Sparkling comment from an unconventional Tory; The Pursuit of Virtue and Other Tory Notions, by George F. Will. New York: Simon & Schuster. 397 pp. $15.50.
Cynics could once dismiss the fame of William F. Buckley Jr. by saying it was entirely understandable, he was the singular exception to his breed, a thoughtful conservative. But one seldom hears this facile claim any more now that George F. Will has won renown as a public philosopher.
The ubiquitous Mr. Will's syndicated column appears in 360 newspapers. And for seven years he has been a biweekly contributor to Newsweek, where his elegant essays have earned him an international following and a Pulitzer Prize for distinguished commentary. In his spare time, he serves as a political analyst for two television networks.
Will's prose pulsates with a rhythmic cadence that combines logic and literary allusion in concise proportion.
His convictions are clearly conservative, yet he prefers to be called a Tory: ''I trace the pedigree of my philosophy to Burke, Newman, Disraeli and others who were more skeptical, even pessimistic, about the modern world than most people who call themselves conservatives.'' And he believes, like Burke, that ''Manners are more important than the law'' because the pursuit of virtue among the citizens of a democracy is essential to ordered liberty.
Thus his columns are ''meditations on various principles'' in the style of Samuel Johnson and G. K. Chesterton. Whether his topic is politics, religion, or parenthood, Will's writings confirm conventional values that transcend cultural trends.
Accordingly, he castigates the current fashion of debunking heroes, concluding: ''One of the least attractive aspects of the present is the absence of affection and respect for the people who struggled with the problems of the recent past. There is something awfully small about someone who cannot admit that anyone else is exceptionally large. As has been said, if no man is a hero to his valet, that is not because no men are heroes, but because all valets are valets.''
Will's defense of Thomas Cranmer's lyric 16th-century prose in the Episcopal Book of Common Prayer indicts those 20th-century reformers who revised the liturgical language: ''It's hard to suppress the suspicion that ecclesiastical egalitarians are scoring ideological, not theological points. They probably are vaguely put off by language that is not as immediately and universally comprehensible as a Pepsi jingle. . . . So the revisionists are, in a sense, right: Cranmer's Prayer Book is out of place here. Perhaps Christianity's many revisers are . . . bringing Christianity into conformity with the spirit of the age. But I thought it was supposed to work the other way.''
Yet the author's lacerations of liberal excesses shouldn't be mistaken for an ideological mind-set. He is suspicious of supply-side economics and finds ''the Adam Smith necktie lovelier than his philosophy.'' Will warns conservatives against the ''sterile practice'' of denouncing big government when the problem is bad policy that weakens federal authority to balance competing values. He scores Sen. Strom Thurmond for practicing ''the politics of Pickett's Charge (with Pickett's results) against the Senate's finest acts, the civil rights laws.'' Will caustically concedes, ''The reward for (Thurmond's) failure has been seniority.''
A section of the book is dominated by the author's antipathy toward communism and what Will considers ''the West's reflex of flinching from the awful facts of the totalitarian challenge.'' His perceptions of Josef Stalin and Alger Hiss are especially devastating.

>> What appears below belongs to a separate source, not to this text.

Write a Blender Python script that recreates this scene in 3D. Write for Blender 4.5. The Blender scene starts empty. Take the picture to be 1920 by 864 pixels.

Yet some of the more memorable essays extol the simpler joys of life, as witness his celebration of church bells, baseball, childhood memories, and charities that assist the poor. The profiles of Pope John II, Harold Macmillan, Hubert Humphrey, John Wayne, and Joe Louis are particularly poignant. And Will's meditation ''On Turning 40'' is a masterpiece.
This sparkling collection of columns is a treasure to be discovered--and savored--by anyone who appreciates erudition and the English language.